By the way — and maybe more significantly — that's Tiger's choice, too.

Nicklaus doesn't have the most tournament wins. I can't think of too many elite players who took their swing cues from Nicklaus. He was a huge talent, a prodigy who realized every expectation, but he wasn't a magician. Johnny Miller once said of Nicklaus (and I paraphrase), "Great driver. Great long irons. The rest of his game, just nice." For domination, Tiger's way ahead of Jack. He's outpacing him in all regards (except progeny). And yet, I'd call Nicklaus the greatest, and so would millions of others. Yes, Tiger, staying healthy and motivated, will someday pass him. But for now it's Jack.
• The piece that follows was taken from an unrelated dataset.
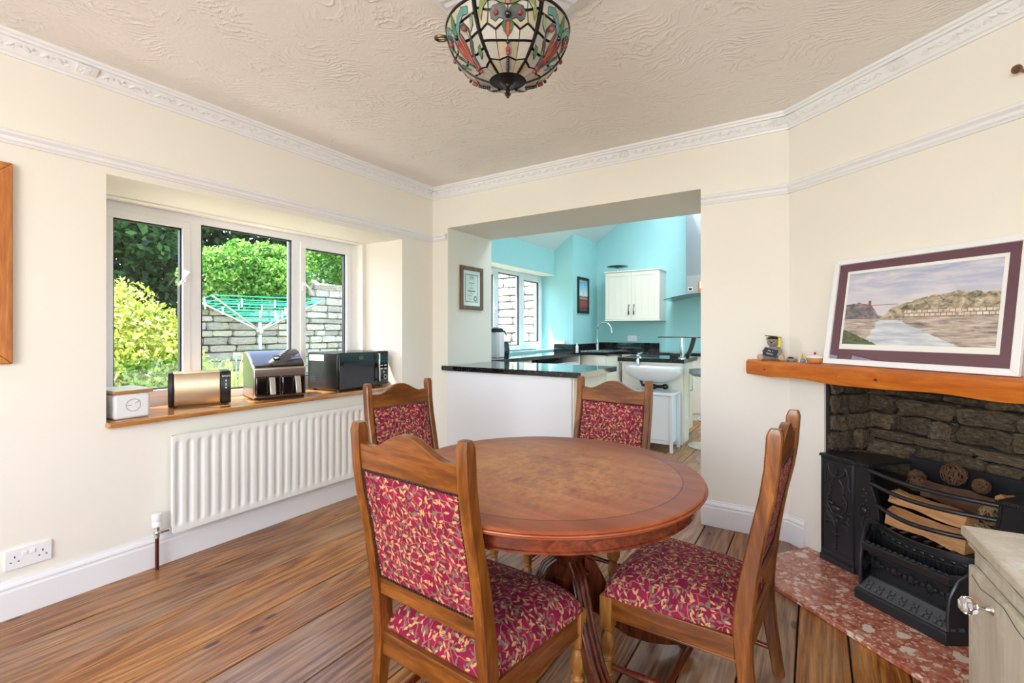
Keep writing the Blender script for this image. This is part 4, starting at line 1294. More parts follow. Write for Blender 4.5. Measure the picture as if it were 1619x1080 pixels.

And before I tell you why, let me say what I'm not considering. I'm making no allowance for how much more difficult the courses were in Nicklaus's day. (Spotty fairways, rough ground under the rough, inconsistent greens and traps.) I'm paying no attention to how much longer the courses were then. (Allowing for equipment inflation, the 7,100-yard courses Nicklaus played would have to be well over 8,000 yards today, instead of the 7,300 yards they are.) I'm not considering the improved fitness methods or practice facilities or the benefits of video analysis. I'm not factoring in Nicklaus's devotion to his brood (he was never a bachelor as a pro and played much of his career with five kids). None of that is really relevant.

To explain why Nicklaus is the greatest, I need only one short sentence: Jack Nicklaus won 18 majors over the course of 25 seasons; Tiger Woods is on his 13th, over 11 seasons.

You have to use the most tried-and-true measuring stick known to golfkind: professional majors won. Not the Ryder Cup. Not the Players Championship. Not something in the Quad Cities. For decades and generations the majors have offered the most prestige, the most money, the biggest audiences, the most demanding conditions. The majors go in your obit and on your plaque in the Hall of Fame.

Here's how our two protagonists stack up:

Nicklaus, 1962-1986: six Masters, five PGAs, four U.S. Opens, three British Opens.

Woods, 1997-2007: four Masters, four PGAs, three British Opens, two U.S. Opens.